Kathryn Bigelow is bypassed in the best-director category. Zero Dark Thirty was nominated for best picture, and also earned a best-actress nod for Jessica Chastain, as well as a nomination for best original screenplay. Oscar nominations are always full of anomalies, but did the Academy think that an actress and a screenplay were sufficient to produce one of the year's most compelling and provocative movies?


Paul Thomas Anderson. No best-picture nomination for The Master. No best director nomination. No best original screenplay nomination. Odd because all the principal actors from The Master (Joaquin Phoenix, Philip Seymour Hoffman and Amy Adams) received nominations in acting categories. Of all the directors on Oscar's list, I'd say that none is as consistently creative and daring as Anderson. And while we're at it, how about Jonny Greenwood's score for The Master? No nominations there, either.


Jean-Louis Trintignant was shut out of best-actor category as one half of an aging couple in the brilliant Amour. Look, I'm happy that Amour is receiving a lot of recognition, a best picture nomination, a best foreign-language film nomination, a best actress nomination for Emmanuelle Riva, who played Trintignant's wife. But he was every bit as good as Riva, maybe better.


I could go on, but I think I'll call a halt to carping and return to the original thought that, overall, the Academy did a decent job.


If you're awards crazy, don't forget to tune in for The Critics' Choice Awards of the Broadcast Film Critics Association this evening (Jan. 10) on the CW network (8 p.m. MT) and, of course, The Golden Globes will be broadcast on NBC Sunday at 6 p.m.

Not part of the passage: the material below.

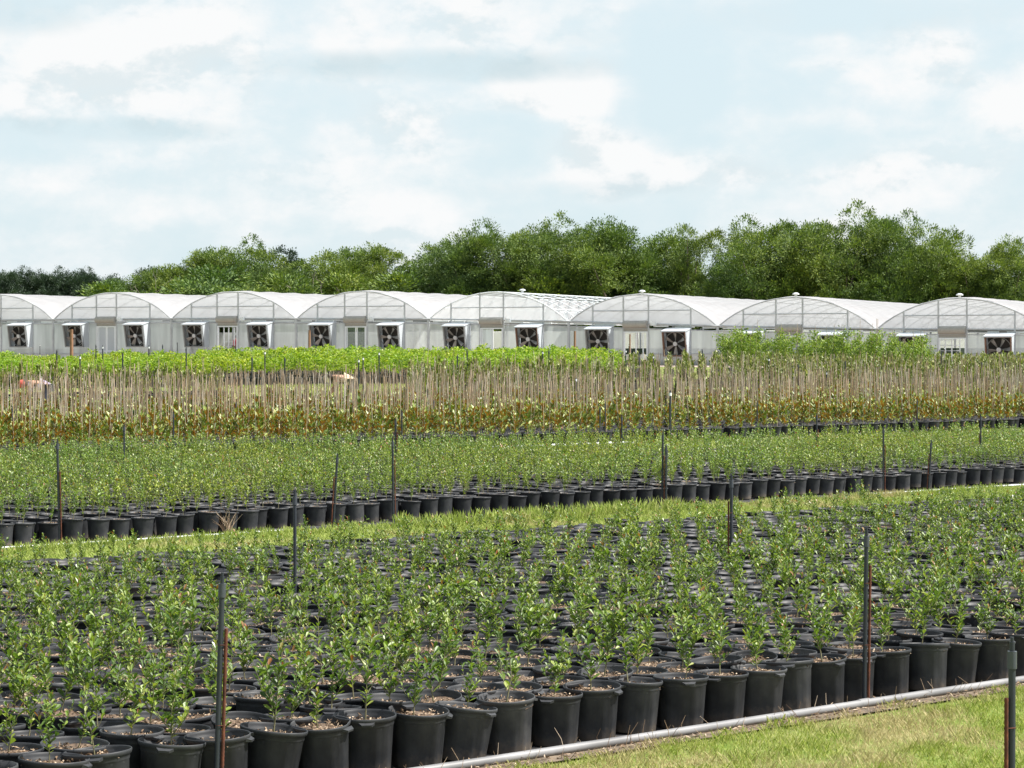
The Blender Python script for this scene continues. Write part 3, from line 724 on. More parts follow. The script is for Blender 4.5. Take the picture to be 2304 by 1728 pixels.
def riser(X, Y, h, label, rebar=1, lean=0.0, r=.0135, zoff=0.0, cap='grey', up=.0):
    t = empty('riser_post', (X, Y, gz(X, Y))); t.rotation_euler = (0, lean, rnd.uniform(-.3, .3)); tag(t, label, 'riser post', 'irrigation riser posts')
    seg = 10 if Y < 40 else 6
    link('pipe', mesh_from('pipe', tube([(0, 0, -.05), (0, 0, h - .09)], r, seg), [MAT['pvc_dark']]), t)
    link('coupling', mesh_from('coupling', tube([(0, 0, h - .1), (0, 0, h - .035)], r * 1.35, seg), [MAT['pvc_cap'] if cap == 'grey' else MAT['pvc_white']]), t)
    link('sprinkler_nozzle', mesh_from('nozzle', tube([(0, 0, h - .035), (0, 0, h)], r * .75, seg) + tube([(0, 0, h), (0, 0, h + .018)], r * .5, seg), [MAT['pvc_dark']]), t)
    if rebar:
        pts = []; rads = []; n = 90 if Y < 16 else 8; top = h * rnd.uniform(.68, .82)
        for i in range(n + 1): pts.append((r * rebar * 1.75 + rebar * .001, -.004, -.05 + (top + .05) * i / n)); rads.append(.0078 + (.0016 if i % 2 else 0) * (Y < 16))
        link('rebar', mesh_from('rebar', tube(pts, rads, 6), [MAT['rust']]), t)
        for zz in (.35, .7):
            link('wire_tie', mesh_from('wire_tie', tube([(-r, -.006, h * zz), (r * .6, -r * 1.3, h * zz + .003), (r * rebar * 2.6, -.004, h * zz)], .002, 4, cap=False), [MAT['rust']]), t)
    return t
H0 = 1.075
def rv(px, py, label, v=9.185, **k):
    t_ = (px - CX) / F; Y = v / (CU - SU * t_); return riser(t_ * Y, Y, HC + (YH - py) / F * Y, label, **k)
def rp(px, py, label, h=H0, **k):
    X, Y = ray_top(px, py, h); return riser(X, Y, h, label, **k)
rv(484, 1297, 'dark riser post with rusty rebar, left of centre at the nearest bed front', lean=.03)
rv(1946, 1194, 'dark riser post with rusty rebar rising behind the grey pipe coupling', lean=.012)
rp(2279, 1443, 'nearest riser post with short rebar on the lawn, bottom right corner', rebar=-1)
rp(663, 1108, 'smooth grey riser post standing inside the nearest bed without visible rebar', rebar=0)
rp(1646, 1072, 'riser post with rebar on its left side inside the nearest bed', rebar=-1)
rv(133, 991, 'leftmost tall riser post at the front of the middle bed, rusty rebar beside it', v=22.72, lean=-.02)
rv(885, 987, 'riser post at the front of the middle bed, left of its centre', v=22.74, lean=-.01)
rv(749, 1023, 'leaning riser post at the front edge of the middle bed', v=22.6, lean=.06, rebar=-1)
rv(1490, 974, 'left one of two close riser posts at the middle bed front', v=22.76, lean=.01)
rv(1499, 1002, 'right one of two close riser posts at the middle bed front', v=22.6, rebar=-1)
rv(1988, 961, 'riser post at the front of the middle bed, right part', v=22.76, lean=.0)
rv(2090, 992, 'slightly leaning riser post nearest the right end of the middle bed front', v=22.7, rebar=-1, lean=.05)
MIDR = [(279, 955, 'first'), (390, 928, 'second'), (531, 904, 'third'), (27, 915, 'outer'), (890, 943, 'fourth'), (904, 924, 'fifth'), (976, 899, 'sixth'), (1350, 915, 'seventh'), (1362, 905, 'eighth'), (1399, 934, 'ninth'), (1838, 931, 'tenth'),
        (2207, 933, 'eleventh'), (1704, 902, 'twelfth'), (2003, 884, 'thirteenth'), (2276, 860, 'fourteenth'), (2064, 898, 'fifteenth'), (2255, 828, 'sixteenth'), (2206, 815, 'seventeenth')]
MIDR.sort()
for i, (px, py, _) in enumerate(MIDR):
    rp(px, py, f'slim dark riser post, {ORD[i]} from the left among those by the magnolia bed', rebar=rnd.choice([0, 1, -1]))
FAR = [(90, 775), (128, 788), (216, 776), (231, 778), (276, 794), (335, 778), (366, 776), (399, 762), (419, 782), (180, 800), (567, 803), (596, 790), (641, 804), (711, 779), (807, 808), (817, 803), (853, 792), (1029, 800), (1051, 788),
       (1221, 790), (1235, 788), (1408, 787), (1415, 762), (1438, 794), (1470, 800), (1580, 786), (1280, 850), (1296, 850), (1730, 806), (1796, 820), (1860, 836), (1902, 812), (2118, 790), (2209, 815), (2125, 760), (2262, 816), (1508, 880)]
FAR.sort()
for i, (px, py) in enumerate(FAR):
    X, Y = ray_top(px, py, 1.35)
    riser(X, Y, 1.35, f'far thin dark riser post, {ORD[i]} from the left of those before the greenhouse', rebar=0, r=.022, cap=rnd.choice(['grey', 'white']))

# ------------------------------------------------------------------ small clutter
def dry_twigs(px, Y, label, n=34, h=.33):
    X = (px - CX) / F * Y; ch = []
    for i in range(n):
        a = rnd.uniform(0, 6.28); sp = rnd.uniform(.1, .75); l = h * rnd.uniform(.5, 1.1)
        p = Vector((rnd.gauss(0, .02), rnd.gauss(0, .02), 0)); d = Vector((math.cos(a) * sp, math.sin(a) * sp, 1)).normalized()
        q = p + d * l * .55; e = q + (d + Vector((rnd.gauss(0, .5), rnd.gauss(0, .5), 0))).normalized() * l * .5
        ch += tube([p, q, e], [.004, .003, .0015], 4, 0, cap=False)
    o = link('dead_plant', mesh_from('dead_plant', ch, [MAT['chip']]), None, (X, Y, gz(X, Y))); tag(o, label, 'dead plant'); return o
dry_twigs(512, 27.2, 'dry brown dead plant with bare twigs before the middle bed')
def board(px, py, w, l, label):
    h = .06; X, Y = ray_top(px, py, h)
    me = mesh_from('board', [box(-l / 2, l / 2, -w / 2, w / 2, 0, .03)], [MAT['pvc_white']]); o = link('white_board', me, None, (X, Y, gz(X, Y) + .03), (0, -.03, .3)); tag(o, label, 'board')
board(1541, 978, .3, .7, 'white board lying on the grass in front of the magnolias')
def bucket(px, py):
    X, Y = ray_top(px, py, 1.5)
    t = empty('water_jug', (X, Y, gz(X, Y) + 1.0)); tag(t, 'small white jug at the top of the lime shrubs near the open doorway', 'jug')
    link('jug', mesh_from('jug', [lathe([(0.001, 0), (.13, .0), (.14, .05), (.14, .28), (.06, .36), (.05, .42)], 14)], [MAT['pvc_white']]), t)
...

One more thing: Denver may not be the center of the film universe, but it does have a critics' association: For the record, here are the 2013 winners as selected by the Denver Film Critics Society:
Best Film - Argo
Best Achievement in Directing - Ben Affleck, Argo
Best Lead Performance by an Actor, Male - Daniel Day-Lewis, Lincoln
Best Lead Performance by an Actor, Female - Jennifer Lawrence, Silver Linings Playbook
Best Supporting Performance by an Actor, Male - Philip Seymour Hoffman, The Master
Best Supporting Performance by an Actor, Female - Anne Hathaway, Les Miserables
Best Animated Feature - ParaNorman
Best Original Screenplay - Wes Anderson, Roman Coppola, Moonrise Kingdom
Best Adapted Screenplay - David O. Russell, Silver Linings Playbook
Best Documentary Feature - Jiro Dreams of Sushi
Best Original Song Skyfall, Adele, Skyfall
Best Original Score - Hans Zimmer, The Dark Knight Rises
Best Non-English Language Feature - Amour



1 comment:

Rich Cain said...

If 9 or 10 films can be nominated for Best Picture, why can't there be more nominees, when warranted, in other categories?

I'd like to see the rules changed so that a certain percentage of votes received (5% maybe?) garners a nomination even if the total is not in the top five. That way, if there are worthy nominees, they'll at least get recognized with a nomination. Recognizing great performances like John Hawkes is never a bad thing.